Greetings from outer space, where I am still drifting, still hopeful, still a little clueless and naive, yet getting closer all the time...and meanwhile, enjoying (mostly) the ride.

I am pleased to announce the release of “Daydream,” a little five-song record that was mostly the fruit of this past Lent.  (I decided that doing something creative like a record beat giving up candy, etc).

I did all the recording and mixing myself on my very old school, decade-old Yamaha desktop DAW, in the ridiculous cavern of a great room at St John’s rectory.  It was a labor of love.  Some awesome and talented friends collaborated with me, notably, Bill Fox (drums), Amanda Ang (vocals and lyrics for ‘In The Basement’), Shea Acott (cello) and Anthony Co (lyrics for ‘Frightful Beauty’).

On my website, I have likened my music to “bread” – kneaded and baked from poor and simple ingredients of life, perhaps less gratifying as a candy bar or chips, but nourishing in its own unique way.  Well, this latest record is more like drinks from a bar.  I believe the tag line I used on Bandcamp was “musical cocktails, mixed and served by a priest, from the bar of life.”  It’s different from past releases in that it’s more alt-rock than alt-folk.  It’s so multi-tracked that my friend Adam likened it to a quiche (bet you haven’t seen that word in your email!)
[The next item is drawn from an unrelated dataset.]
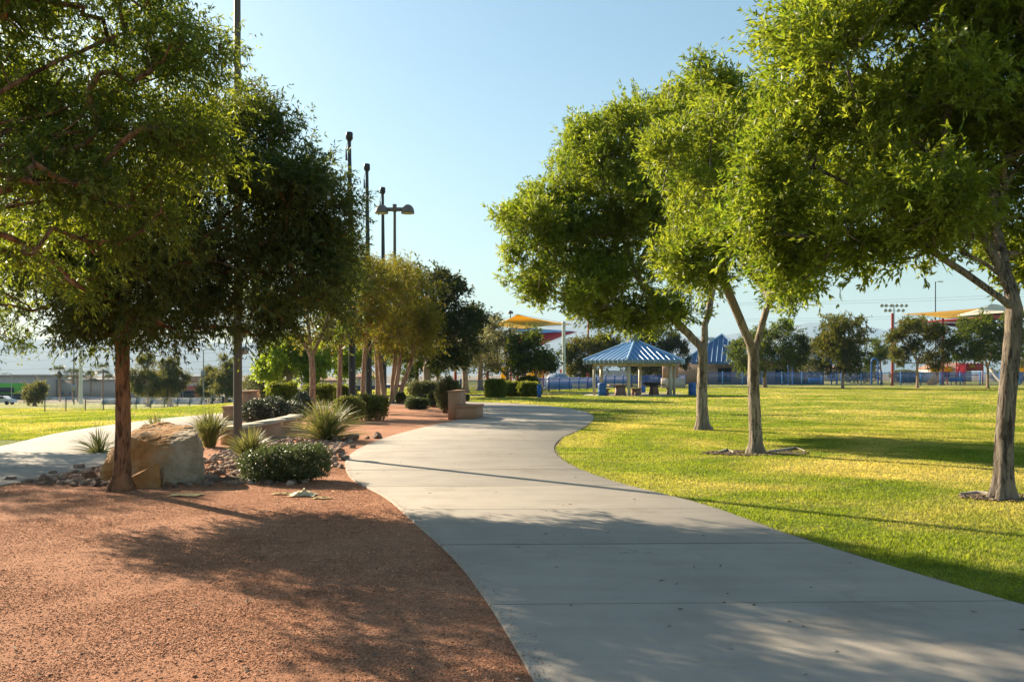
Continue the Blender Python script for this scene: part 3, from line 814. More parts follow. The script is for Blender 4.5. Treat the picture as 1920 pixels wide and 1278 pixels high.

As with past projects, the music is dense and intentional.  It arose from insights gained in the various fights in the “basement of the heart” (see attached poem by Amanda if you wonder what that means).  Things learned there are some of the most valuable things in life.  Like anything precious, it begs to be shared.  But so often it's incommunicable, or seems that way.  Song is the only language medium I personally have that can even come close to conveying it.  I always cherish the hope that others may find value and meaning in the songs, connect, and, perhaps, even find a little hope and consolation of their own amid the ups and downs of their own life’s journey.

I should have released the album months ago.  Perfectionism and inferiority complex - aaaaagggggghhhhhhh leave me alone.

After long experience, I have realized that with the art of song, HOW something is said is as important, if not more, than WHAT is said.  A good song is a magical mixture of a sonic “what” and “how” that somehow have the power to move someone’s heart.  I feel like my “what” often exceeds my “how,” if that makes any sense.  While I have made some strides as a singer, I regret to admit that I’ll probably never (sigh) be Chris Cornell or Justin Vernon.  But I sure do try.  I ask your indulgence, and thank you for understanding that “all that is gold does not glitter,” as Tolkien wrote.  There is some gold buried in these little songs – a conviction which has led me, finally, to get over myself and just put it out there, blemishes and all.

OK, I’ll just shut up now and let you check out the music, if you wish. 

Thanks and much love.  Many of you create art and try to make beautiful things to share with the world, which is cool and awesome. I bless you and wish you much victory and success. My friend Vince, a super talented artist, says that any time he makes a painting, it's his way of saying to the world, "I'm still here, you bastards."  While that may seem slightly harsh and offensive to some, to me it's amusing and consoling, and rings very true.  Thanks for your friendship, support, and the value and beauty each of you add to the world. And thanks for reading/listening!